Update April 10th: Interesting related posts from Michael Marcus and Sascha Meinrath.

FCC 700 MHz “Open Platform” Auction Completed

It took a while, and 261 rounds of bidding, but its over. Click here for the write-up from Wired.

The attractive thing about the 700 MHz spectrum that was freed up by the move to digital TV broadcasting is that transmissions at these frequencies pass through walls. The unusual thing about the “C Block” of this spectrum is that the FCC attached “open access” conditions to the license. This was at the behest of the computer industry, spearheaded by Google, who may even have made a bid on this block. But as the Wired story points out, Google had already won their victory with the imposition of the open access rules – winning the spectrum would have been more of a headache for them than losing it.

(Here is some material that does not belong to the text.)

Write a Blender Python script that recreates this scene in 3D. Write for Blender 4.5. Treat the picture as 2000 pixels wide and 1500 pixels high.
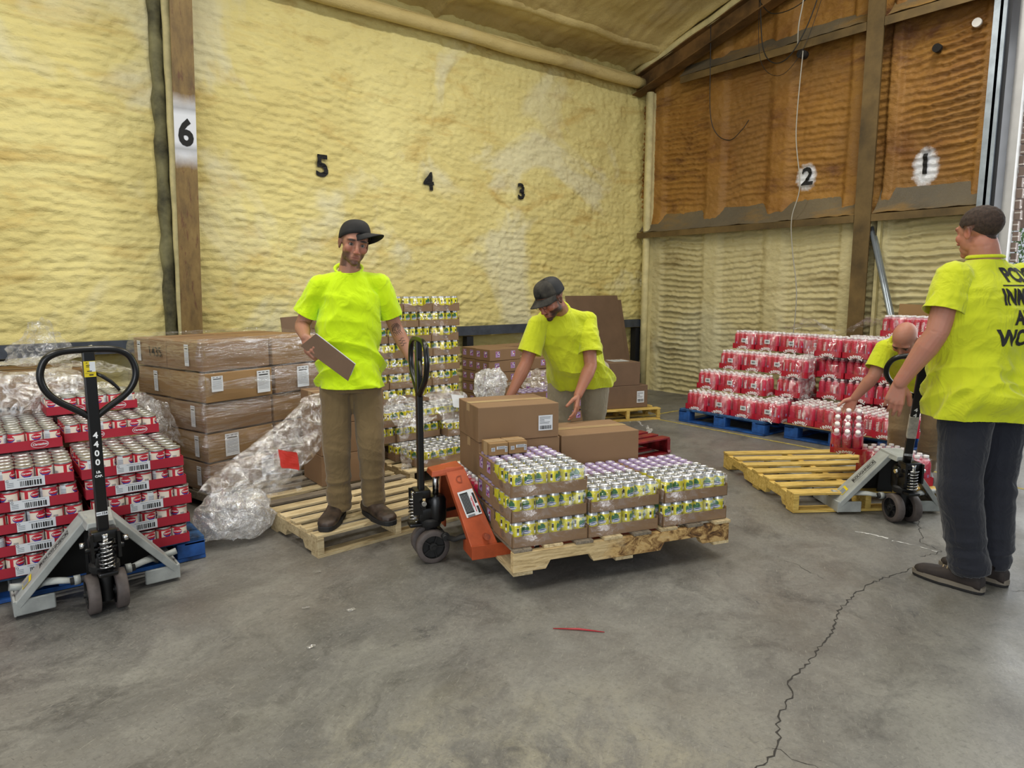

Don’t confuse the spectrum licensed in this auction with the White Spaces spectrum. The White Spaces spectrum is the spectrum that the TV broadcasters retained for their transition to digital transmissions in February 2009. The White Spaces issue is still unresolved by the FCC. The FCC is deliberating over whether to allow unlicensed use of the digital TV spectrum when it is not being used by a TV broadcast (hence “White Spaces.”) This use depends on effective functioning of “cognitive radio,” which lets transmitters sense by listening (and other means) when spectrum is available for use. If the FCC allows it, they still have to decide whether to allow only fixed broadband replacement like 802.22, or to allow “Personal and Portable” use as well.

iPhone thirty to fifty times better than other phones?

Owners of iPhones know that web browsing on the iPhone is a completely different animal than on any other cell phone. How different? Well, it would appear to be thirty to fifty times different.

Thirty times is difference in data usage between iPhone users and others on the T-Mobile network in Germany, according to Unstrung.

Fifty times is the difference in the number of Google searches by iPhone users compared to others according to Google.